More on Allan Sloan, Housing, Investment

TEXT OF INTERVIEW

Scott Jagow: We've probably used the word subprime on this program just about every day for the past few weeks, but Allan Sloan of Fortune Magazine thinks maybe we should call these loans something else.

Allan Sloan: Well subprime sounds like a little bit less than the rest but basically OK. And if you've done what I've started to do lately and look at some of these mortgages we're talking about and look how they were bought and sold and created into securities and sliced and diced, you come away with a sense of complete horror, especially as an English major. Because stuff that was really garbage or trash or words that I don't dare use on this program somehow ended up being rated AAA by rating agency geniuses, which meant that buying a piece of a mortgage where there was almost no way the buyer was ever gonna pay was supposed to be as safe for the buyers as owning a U.S. Treasury bond.

Jagow: So you think if they were called "trash mortgages" or "garbage mortgages" that would have made a difference?

Sloan: Sure, maybe all of these people who were buying securities based on these might have had a little hesitation. But subprime, it's just such a nice word. I mean it's so clean, Scott.

Jagow: It's kind of like pre-owned instead of used.

Sloan: That's right! Right a pre-owned mortgage.

Jagow: Allan do you think that this subprime mess has taught anybody anything or are we doomed to repeat this?

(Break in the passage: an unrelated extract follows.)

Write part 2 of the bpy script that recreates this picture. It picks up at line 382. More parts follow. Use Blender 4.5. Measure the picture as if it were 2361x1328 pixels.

Sloan: Oh no, it hasn't taught anybody anything. Scott, I've been doing this for 40 years and every eight or 10 years, there's some new I'm putting the word crisis in quotes in the finaicial markets because somebody went out and made a batch of really bad loans and was followed by everybody else. The problems used to be making loans to countries that couldn't pay, then there were real estate problems, then there were the junk bond takeovers and now we have this. I mean we won't have exactly this but we'll have a form of it.

Jagow: Forever the optimist, Allan Sloan, thanks.

Sloan: Sure.

Jagow: Allan Sloan is a senior editor-at-large for Fortune Magazine.